26 000 Mal habe ich Zeugnisse unterschrieben, Hunderte Unterrichtsstunden gegeben, über 150 offizielle Reden gehalten – jetzt bin ich bereit für etwas anderes. Ich bin mir darüber bewusst, dass ein Abschied von solch einer intensiven Aufgabe auch immer eine gewisse Gefahr für die Gesundheit birgt. Das werde ich mit ganz viel Sport kompensieren. Ansonsten freue ich mich auf mehr Zeit mit der Familie. Es gibt auch ein paar Ecken dieser Welt, die ich noch nicht gesehen habe. Außerdem habe ich Anfragen zur Übernahme von Ehrenämtern und es reizt mich, meine Familiengeschichte aufzuschreiben. Und auch schulisch werde ich weiter aktiv sein. Ich wurde zum Leiter des Projekts „Schulen einer Stadt – Bündnis Potsdamer Schulen für eine neue Lern- und Schulkultur“ erkoren. Das findet nun innerhalb der Deutschen Schulakademie einen großen Rahmen, was ich sehr spannend finde.
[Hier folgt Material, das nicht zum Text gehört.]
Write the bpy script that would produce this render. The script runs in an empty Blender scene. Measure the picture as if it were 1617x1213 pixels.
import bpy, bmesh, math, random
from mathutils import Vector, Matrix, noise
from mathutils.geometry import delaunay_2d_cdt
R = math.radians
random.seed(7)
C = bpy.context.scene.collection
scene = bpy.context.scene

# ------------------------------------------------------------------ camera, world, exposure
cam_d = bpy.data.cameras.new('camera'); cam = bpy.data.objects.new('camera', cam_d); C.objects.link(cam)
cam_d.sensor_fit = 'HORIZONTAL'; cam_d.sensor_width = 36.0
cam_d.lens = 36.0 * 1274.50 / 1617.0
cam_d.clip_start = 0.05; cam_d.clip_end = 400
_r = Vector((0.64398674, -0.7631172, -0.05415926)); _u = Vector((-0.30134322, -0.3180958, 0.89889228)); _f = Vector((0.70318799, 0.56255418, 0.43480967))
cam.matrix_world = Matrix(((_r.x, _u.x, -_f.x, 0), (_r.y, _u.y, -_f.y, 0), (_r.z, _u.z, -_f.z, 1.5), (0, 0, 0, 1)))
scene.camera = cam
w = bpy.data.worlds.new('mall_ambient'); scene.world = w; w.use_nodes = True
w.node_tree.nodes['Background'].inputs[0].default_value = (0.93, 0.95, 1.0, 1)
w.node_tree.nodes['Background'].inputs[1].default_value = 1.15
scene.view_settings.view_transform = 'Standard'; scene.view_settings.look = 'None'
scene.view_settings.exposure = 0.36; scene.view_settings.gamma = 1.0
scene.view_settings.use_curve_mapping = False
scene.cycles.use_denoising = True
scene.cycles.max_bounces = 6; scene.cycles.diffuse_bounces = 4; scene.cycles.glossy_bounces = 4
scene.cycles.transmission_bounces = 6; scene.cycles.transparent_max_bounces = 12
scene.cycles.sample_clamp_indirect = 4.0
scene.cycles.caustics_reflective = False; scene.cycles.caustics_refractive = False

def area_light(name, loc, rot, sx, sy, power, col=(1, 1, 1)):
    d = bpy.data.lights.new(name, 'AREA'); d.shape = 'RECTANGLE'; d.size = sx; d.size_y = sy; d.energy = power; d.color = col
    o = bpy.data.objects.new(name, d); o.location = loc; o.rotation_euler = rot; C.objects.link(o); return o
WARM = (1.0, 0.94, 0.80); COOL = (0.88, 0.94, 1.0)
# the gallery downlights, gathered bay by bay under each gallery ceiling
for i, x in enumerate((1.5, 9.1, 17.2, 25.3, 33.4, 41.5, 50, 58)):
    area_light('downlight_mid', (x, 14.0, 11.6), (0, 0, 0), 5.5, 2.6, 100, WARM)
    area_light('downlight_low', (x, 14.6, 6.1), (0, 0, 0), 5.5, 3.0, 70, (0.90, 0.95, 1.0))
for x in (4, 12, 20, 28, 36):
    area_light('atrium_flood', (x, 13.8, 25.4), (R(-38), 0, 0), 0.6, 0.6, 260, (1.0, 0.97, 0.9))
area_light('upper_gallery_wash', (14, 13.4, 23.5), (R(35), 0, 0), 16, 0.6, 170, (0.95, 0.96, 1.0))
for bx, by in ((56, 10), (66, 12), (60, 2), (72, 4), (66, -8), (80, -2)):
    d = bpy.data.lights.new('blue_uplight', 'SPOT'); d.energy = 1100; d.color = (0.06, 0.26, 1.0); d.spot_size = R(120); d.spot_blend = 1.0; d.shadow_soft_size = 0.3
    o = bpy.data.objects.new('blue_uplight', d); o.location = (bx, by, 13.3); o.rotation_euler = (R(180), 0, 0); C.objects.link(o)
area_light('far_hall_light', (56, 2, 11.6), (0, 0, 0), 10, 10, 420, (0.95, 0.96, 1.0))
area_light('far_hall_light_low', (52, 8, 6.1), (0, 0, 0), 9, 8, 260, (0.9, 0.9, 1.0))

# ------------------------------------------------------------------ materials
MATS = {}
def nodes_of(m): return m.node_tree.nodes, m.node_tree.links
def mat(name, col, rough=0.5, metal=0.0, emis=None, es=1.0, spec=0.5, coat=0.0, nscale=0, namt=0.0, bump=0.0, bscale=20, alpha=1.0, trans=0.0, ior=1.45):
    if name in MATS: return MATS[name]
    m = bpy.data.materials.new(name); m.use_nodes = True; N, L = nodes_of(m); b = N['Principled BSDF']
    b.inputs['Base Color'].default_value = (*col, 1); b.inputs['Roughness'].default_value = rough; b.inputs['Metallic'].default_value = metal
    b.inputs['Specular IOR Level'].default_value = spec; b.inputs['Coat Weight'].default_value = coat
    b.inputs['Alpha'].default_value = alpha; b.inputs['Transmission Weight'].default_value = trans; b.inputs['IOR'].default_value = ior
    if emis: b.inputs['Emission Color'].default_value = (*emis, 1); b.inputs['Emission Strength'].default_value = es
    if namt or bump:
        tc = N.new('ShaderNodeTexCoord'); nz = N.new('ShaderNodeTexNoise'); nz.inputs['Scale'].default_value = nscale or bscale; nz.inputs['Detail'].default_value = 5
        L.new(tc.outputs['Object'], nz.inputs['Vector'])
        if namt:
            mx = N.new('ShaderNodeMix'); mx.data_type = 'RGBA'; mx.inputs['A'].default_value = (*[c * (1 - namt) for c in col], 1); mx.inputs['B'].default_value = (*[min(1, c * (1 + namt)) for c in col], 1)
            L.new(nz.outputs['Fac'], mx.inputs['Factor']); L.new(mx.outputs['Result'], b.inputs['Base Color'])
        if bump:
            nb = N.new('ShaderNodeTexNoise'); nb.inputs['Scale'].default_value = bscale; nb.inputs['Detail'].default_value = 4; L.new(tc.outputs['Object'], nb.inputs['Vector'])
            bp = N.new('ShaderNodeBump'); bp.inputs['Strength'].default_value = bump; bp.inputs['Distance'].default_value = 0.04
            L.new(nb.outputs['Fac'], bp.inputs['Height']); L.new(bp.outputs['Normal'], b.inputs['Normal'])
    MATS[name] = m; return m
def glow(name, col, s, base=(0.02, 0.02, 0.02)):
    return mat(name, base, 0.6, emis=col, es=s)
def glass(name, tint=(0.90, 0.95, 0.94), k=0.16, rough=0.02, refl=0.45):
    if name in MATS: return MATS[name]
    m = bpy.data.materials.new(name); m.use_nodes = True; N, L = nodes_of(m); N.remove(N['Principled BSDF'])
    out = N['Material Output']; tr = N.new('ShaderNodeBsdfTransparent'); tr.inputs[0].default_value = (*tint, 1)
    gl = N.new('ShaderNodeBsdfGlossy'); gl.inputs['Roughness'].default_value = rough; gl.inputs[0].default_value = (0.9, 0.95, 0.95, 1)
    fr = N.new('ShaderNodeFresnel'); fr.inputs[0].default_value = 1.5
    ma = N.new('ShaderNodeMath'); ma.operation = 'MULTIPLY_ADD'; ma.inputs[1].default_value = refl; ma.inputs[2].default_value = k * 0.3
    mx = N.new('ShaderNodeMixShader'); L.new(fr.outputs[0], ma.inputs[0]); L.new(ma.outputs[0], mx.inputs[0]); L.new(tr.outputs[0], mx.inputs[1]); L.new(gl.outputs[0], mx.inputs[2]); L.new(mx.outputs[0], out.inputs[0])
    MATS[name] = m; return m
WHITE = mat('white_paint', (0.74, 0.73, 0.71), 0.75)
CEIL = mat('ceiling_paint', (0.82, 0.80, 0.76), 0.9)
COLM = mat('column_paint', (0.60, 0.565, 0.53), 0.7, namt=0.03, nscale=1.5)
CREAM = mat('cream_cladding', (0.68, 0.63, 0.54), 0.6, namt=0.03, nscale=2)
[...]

Sie haben für die Sportschule Potsdam ein Synonym gefunden, das sich bei den Schülern eingebrannt hat: „Traumerfüllungsmanufaktur am Havelufer“. Welche Ihrer Träume konnten Sie selbst hier zur Produktion bringen, sodass sie wahr wurden?

Mein Traum war es, die Kräfte von jungen, klugen, leistungsbereiten Menschen zur Entfaltung zu bringen. Mein Credo lautete: Wenn du das schaffst, dann kommen die Erfolge von ganz alleine. Das Jahr 2016 hat noch mal gezeigt, dass mir das scheinbar gut gelungen ist. Bei Olympia in Rio gab es für ehemalige Potsdamer Sportschüler sechs Gold-, zwei Silber und eine Bronzemedaille – Wahnsinn. Dazu haben wir unsere besten Ergebnisse bei Abitur- und Vergleichsarbeiten erreicht und es in den Kreis der Finalisten beim Deutschen Schulpreis geschafft. Rundum ein toller Abschluss.

ZUR PERSON: Klaus-Rüdiger Ziemer (65) leitete seit 1996 die Sportschule Potsdam und geht nun in den Ruhestand. Er stammt aus Sachsen-Anhalt, studierte an der Humboldt-Universität zu Berlin Deutsch und Geschichte auf Lehramt. Anschließend arbeitete Ziemer als Lehrer in Merseburg und Werder, ehe er an der Universität Potsdam tätig war, dann hiesiger Schulrat wurde und den Posten an der Potsdamer Sportschule übernahm. Schon immer ist der Pädagoge breitensportlich sehr aktiv. Er begann als Handballer und wurde später leidenschaftlicher Läufer, der unter anderem mehrfach den legendären Rennsteiglauf absolvierte. Außerdem geht Ziemer heutzutage gerne Ski und Rennrad fahren sowie vor allem schwimmen.